Saturday, February 4, 2012

What's a Pregnant Actor to Do?

I'm in a pickle.  And right now it's the size of a cantaloupe.

So, I'm this New York actor now.  I'm in all the unions, I have some good NYC credits on my resume, a decent reel, relationships with some popular casting directors and agents, and a flexible schedule.

And I'm not able to work.

See, I also have a bun in the oven.  If you've been pregnant lately, you know that all those pregnancy websites describe your baby in terms of fruit.  Early on, it's the size of a poppyseed, then a blueberry, then an orange, a pineapple, and finally the size of the ever-popular jackfruit.  (All these fruits make me think about frozen cocktails, except the jackfruit.  If memory serves from my time in Australia, a jackfruit is incredibly stinky when you cut it open, not unlike a baby's diaper.)

You may say, "What about roles for pregnant women?  You could do those!"  To which I'd reply, "Oh, it's you!  The same person with the useful advice about not drinking too much water before I go to bed!  Why didn't I think of that?" And I'd smile sweetly at you, because you mean well, but there aren't a whole lotta roles like that.  Also, rehearsals (for plays, anyway) take a lot of time- my shape would completely change from the first day of rehearsal to the last night of a show.

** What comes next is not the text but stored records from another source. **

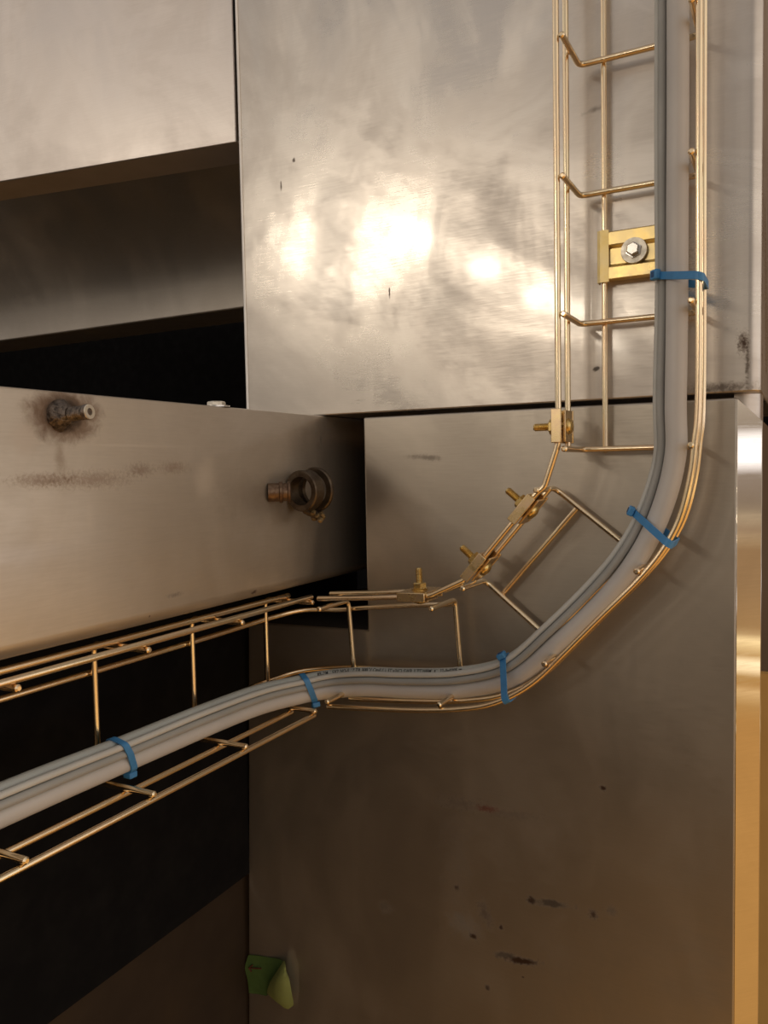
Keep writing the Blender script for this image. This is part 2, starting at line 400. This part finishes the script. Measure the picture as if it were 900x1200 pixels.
# the inner corner leg reaching below the casing behind the cut of the lower column
mb = MB(); pr = arc(XR - .0165, .0265, .016, 262, 360, 10) + [(XR - .0005, .05), (XR - .003, .05)] + arc(XR - .0165, .0265, .0135, 360, 262, 10)
prism(mb, [(x, y + .001, .012) for x, y in pr], (0, 0, .0385)); mb.build('corner_leg', M['upper'], t)

# ------------------------------------------------------------------ lower column
XC = -.0425
t = thing('steel_column', (-.26, .2, -.72), 'dark lower stainless steel column below the seam, notched for the beam, with rust marks', 'column')
def zx(z): return -.4985 - .0145 * (-.16 - z) / .42
poly = [(-.3593, .0470), (XC, .0472), (XC, -.72), (zx(-.72), -.72), (zx(-.154), -.154), (-.3593, -.1515)]
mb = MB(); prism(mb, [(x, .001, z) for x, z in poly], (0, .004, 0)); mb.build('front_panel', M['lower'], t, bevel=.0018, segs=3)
mb = MB()
# chamfered side flange with its diagonal top cut
A = [(XC - .0003, .0012, .0465), (XC + .0160, .0172, .0300), (XC + .0160, .0172, -.72), (XC - .0003, .0012, -.72)]
prism(mb, A, (-.0015, .0022, 0))
prism(mb, [(XC + .0160, .0172, .0300), (XC + .0160, .0172, -.72), (XC + .0160, .38, -.72), (XC + .0160, .38, .030)], (-.0025, 0, 0))
tag(mb.build('side_flange', M['flange'], t, bevel=.0005), 'bright chamfered side with a diagonally cut top corner')
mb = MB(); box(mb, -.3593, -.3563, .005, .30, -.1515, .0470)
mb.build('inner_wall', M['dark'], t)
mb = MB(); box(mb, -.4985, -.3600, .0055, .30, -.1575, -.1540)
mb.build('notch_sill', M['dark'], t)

# ------------------------------------------------------------------ beam into the notch
t = thing('steel_beam', (-.45, -.3, -.106), 'horizontal stainless steel box beam running into the column notch above the left cable tray', 'beam')
r = .010; x0, x1, z0, z1 = -.5120, -.400, -.1065, .0503
pf = [(x0, z0), (x1 - r, z0)] + [(x1 - r + r * math.sin(math.radians(a)), z0 + r - r * math.cos(math.radians(a))) for a in range(11, 90, 11)] + [(x1, z0 + r), (x1, z1 - .002), (x1 - .0006, z1 - .0006), (x1 - .002, z1), (x0, z1)]
mb = MB(); prism(mb, [(x, -2.0, z) for x, z in pf], (0, 2.2, 0)); mb.build('beam_body', M['beam'], t)

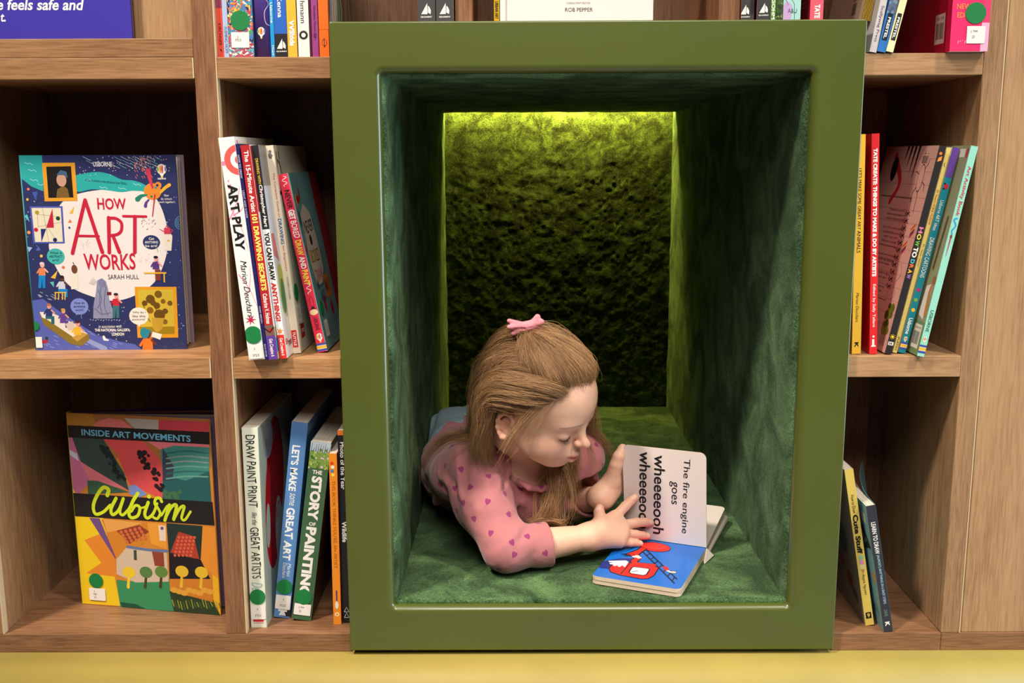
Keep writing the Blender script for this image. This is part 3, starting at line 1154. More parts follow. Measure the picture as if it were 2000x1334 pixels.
for k, t in enumerate(('Packed with easy-to', 'follow step-by-steps and', 'practical drawing tips', '', 'Learn how to draw anything', 'and everything - from', 'people, pets, and', 'dinosaurs to houses,', 'robots, and spaceships', '', 'Create your own comic-book', 'characters and illustrate', 'your own stories', '', 'Get the space to dig in', 'to all your ideas', '', 'This shows you and', 'everybody can')):
    if t:
        Lf.text(t, .092, h * (.68 - .0225 * k), .0032 * len(t) * .95, .0042, (120, 40, 50) if 3 < k < 10 or 13 < k < 17 else (70, 52, 60), 0, 3)
barcode(Lf, .055, h * .03, .10, h * .145, (222, 200, 190), 2)
for k in range(30):
    Lf.circ(.012 + .020 * rnd.random(), h * (.10 + .12 * rnd.random()), .004 + .004 * rnd.random(), rnd.choice(((92, 104, 30), (130, 138, 50), (64, 78, 26))), 2, n=8)
for k in range(4):
    Lf.line([(.014 + .005 * k, h * .14), (.012 + .006 * k, h * .03)], .0016, (70, 84, 30), 2)
for k, c in enumerate(((200, 50, 40), (235, 170, 60), (60, 50, 110), (190, 50, 60))):
    for j in range(2):
        Lf.poly([(.010 + .014 * j, h * (.63 - .012 * k - .085 * j)), (.022 + .014 * j, h * (.60 - .012 * k - .085 * j)), (.022 + .014 * j, h * (.59 - .012 * k - .085 * j)), (.010 + .014 * j, h * (.62 - .012 * k - .085 * j))], c, 3)
Lf.line([(.15, h * .95), (.11, h * .82), (.13, h * .72)], .012, (188, 40, 44), 2, .009, True)
Lf.circ(.145, h * .885, .012, (26, 22, 22), 3, ry=.018)
Lf.line([(.026, h * .44), (.016, h * .38), (.030, h * .33), (.020, h * .28), (.032, h * .25)], .0006, (120, 96, 96), 2, None, True)
book('charcoal spine with rainbow lettering and a pinkish kraft back cover full of doodles', G, (.5290, 1.420, .7946), 11.3, th, h, .20, (46, 46, 48), S, None, Lf, side='R', board_col=KR)
th, h = .0060, .291
S = Spine(th, h)
S.t("Dr. Seuss's HORSE MUSEUM", .20, .365, .5, (180, 60, 40), .5)
S.t('Dr. Seuss / Joyner', .46, .575, .45, (90, 80, 60), .5, 0, .2)
S.t('PUFFIN', .92, .985, .5, (110, 100, 60), .5)
S.line([(th * .5, h * .93), (th * .3, h * .92), (th * .6, h * .91)], .0007, (60, 50, 40), 2)
book('thin pale yellow book between the charcoal and the teal spines', G, (.5405, 1.430, .7946), 11.3, th, h, .20, (226, 206, 122), S, side='R', board_col=(226, 216, 176))
th, h = .0098, .2905
S = Spine(th, h)
S.band(0, .14, (98, 62, 150))
S.rect(th * .2, h * .805, th * .8, h * .828, (200, 40, 60), 2)
S.circ(th * .25, h * .805, .0013, BK, 3)
S.circ(th * .25, h * .828, .0013, BK, 3)
S.t('Usborne ART Ideas', .25, .395, .5, WH, .5, .0)
S.t('DRAWING CARTOONS', .43, .625, .62, WH, .5, .0)
for f, c in ((.685, (190, 40, 110)), (.735, (130, 170, 60)), (.785, (240, 190, 50))):
    S.circ(th * .5, h * (1 - f), .0028, c, 2, n=9)
S.t('Usborne', .825, .905, .6, WH, .5, .02)
balloon(S, th * .5, h * .072, .0026)
stripes3(S, 0, th, h * .018, h * .036)
book('teal spine with a purple top and white cartoon lettering', G, (.5512, 1.427, .7946), 11.2, th, h, .20, (26, 130, 148), S, side='R', board_col=(190, 186, 160))
th, h = .0098, .292
S = Spine(th, h)
S.t('Art Activity Book', .092, .325, .62, (200, 70, 80), .5, .02)
S.line([(th * .62, h * .665), (th * .3, h * .655), (th * .7, h * .63), (th * .35, h * .605), (th * .5, h * .59)], .0022, (50, 150, 205), 2, .0016, True)
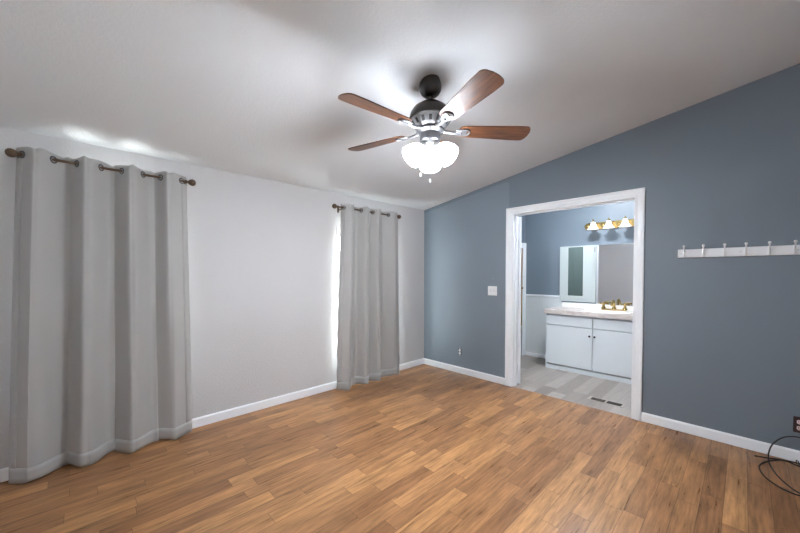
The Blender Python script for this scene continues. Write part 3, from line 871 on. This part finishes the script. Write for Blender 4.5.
# floor vent
fv = thing('floor_vent', 'flush floor vent with two dark louvre banks in the grey bathroom floor', 'vent', (2.312, .285, 0))
b = new()
box(b, -.165, .165, -.062, -.044, 0, .004, .001); box(b, -.165, .165, .044, .062, 0, .004, .001)
box(b, -.165, -.140, -.044, .044, 0, .004, .001); box(b, .140, .165, -.044, .044, 0, .004, .001); box(b, -.008, .008, -.044, .044, 0, .004, .001)
obj('vent_frame', b, simple('tan_enamel', lin(176, 168, 158), .45), fv)
obj('vent_well', box(new(), -.14, .14, -.044, .044, .0002, .001), 'darkhole', fv)
for x0 in (-.138, .010):
    b = new()
    for k in range(11):
        x = x0 + .006 + k * .0116; box(b, x - .0028, x + .0022, -.044, .044, .0012, .0034)
    obj('louvre_bank', b, 'vent_brown', fv)

# tub and its brass framed door in the alcove
tb = thing('bathtub', 'white bathtub apron in the alcove at the far left of the bathroom', 'bathtub', (.427, (SY0 + SY1) / 2, 0))
hy = (SY1 - SY0) / 2 - .002
b = new(); box(b, .24, .345, -hy, hy, 0, .46, .01); obj('apron', b, 'sink', tb)
b = new(); box(b, .225, .352, -hy, hy, .46, .495, .012)
obj('rim', b, 'sink', tb)
b = new(); box(b, -.38, .24, -hy, hy, .10, .16, .01); obj('tub_floor', b, 'sink', tb)
sd = thing('shower_door', 'brass framed shower door standing on the tub edge', 'shower door', (.764, (SY0 + SY1) / 2, .495))
b = new(); box(b, -.016, .016, hy - .055, hy - .004, 0.0, SZ - .497, .003); box(b, -.016, .016, -hy + .004, -hy + .04, 0, SZ - .497, .003)
box(b, -.016, .016, -hy + .04, hy - .055, 0, .03, .003); box(b, -.016, .016, -hy + .04, hy - .055, SZ - .53, SZ - .497, .003)
obj('door_frame', b, simple('aged_brass_metal', lin(150, 118, 74), .4, .6, var=.1), sd)
obj('glass_panel', box(new(), -.003, .003, -hy + .035, hy - .05, .025, SZ - .525), 'pane', sd)
b = new(); tube(b, [(.016, hy - .07, .62), (.04, hy - .07, .62)], .008, 10); lathe(b, [(.001, 0), (.018, .004), (.021, .012), (.014, .022), (.001, .024)], 16, Matrix.Translation((.036, hy - .07, .62)) @ Matrix.Rotation(R(90), 4, 'Y'))
obj('handle', b, 'brass', sd, 'auto')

You may say, "What about TV or movies?  That girl on 'The Office' was pregnant, and they wrote that into the show.  And those soap actresses just stand behind plants or carry a big purse!"

Believe me, I've been carrying some large tote bags lately, but my Window of Concealment is closing.  Hell, it may be closed by Monday.

Back to the question:  What's a pregnant actor to do?

Friends have made suggestions, and I have some ideas of my own.  Here they are in no particular order (Try to guess which ones are mine):

--  Befriend Tina Fey.  Have her write a sitcom about a pregnant 40-something year old woman, starring me.  Eat brunch together every weekend, and take sailing lessons together while the wind whips through our hair and we drink champagne.

--  Write a play.

--  Go on a quest to find the best frozen dessert in the city.  Leave no neighborhood unexplored.  Go back for seconds, just to be sure.  Then blog about it, and get Pinkberry, Ben and Jerry's, and Tas-T-Delight to sponsor the blog.

--  Take another improv class.

--  Teach Hank to say, "I love you."  Create a blog for Hank, and have him be discovered by network bigwigs.  Enjoy watching Hank's blossoming acting career while I stay at home with the baby, raking in the doggie paychecks.

--  Organize the data bases on our computers.

--  Experiment with a new hairstyle.

--  Shoot a series of videos wherein Pregnant Me tackles some very NON-pregnant situations, like auditioning for The Lion King, getting a part-time job at UPS, or learning the fine art of Japanese Massage.

If you have any other ideas, pass them along.  I've got about 20 weeks to fill until it's ShowTime.

And by then, Junior will be the size of a watermelon.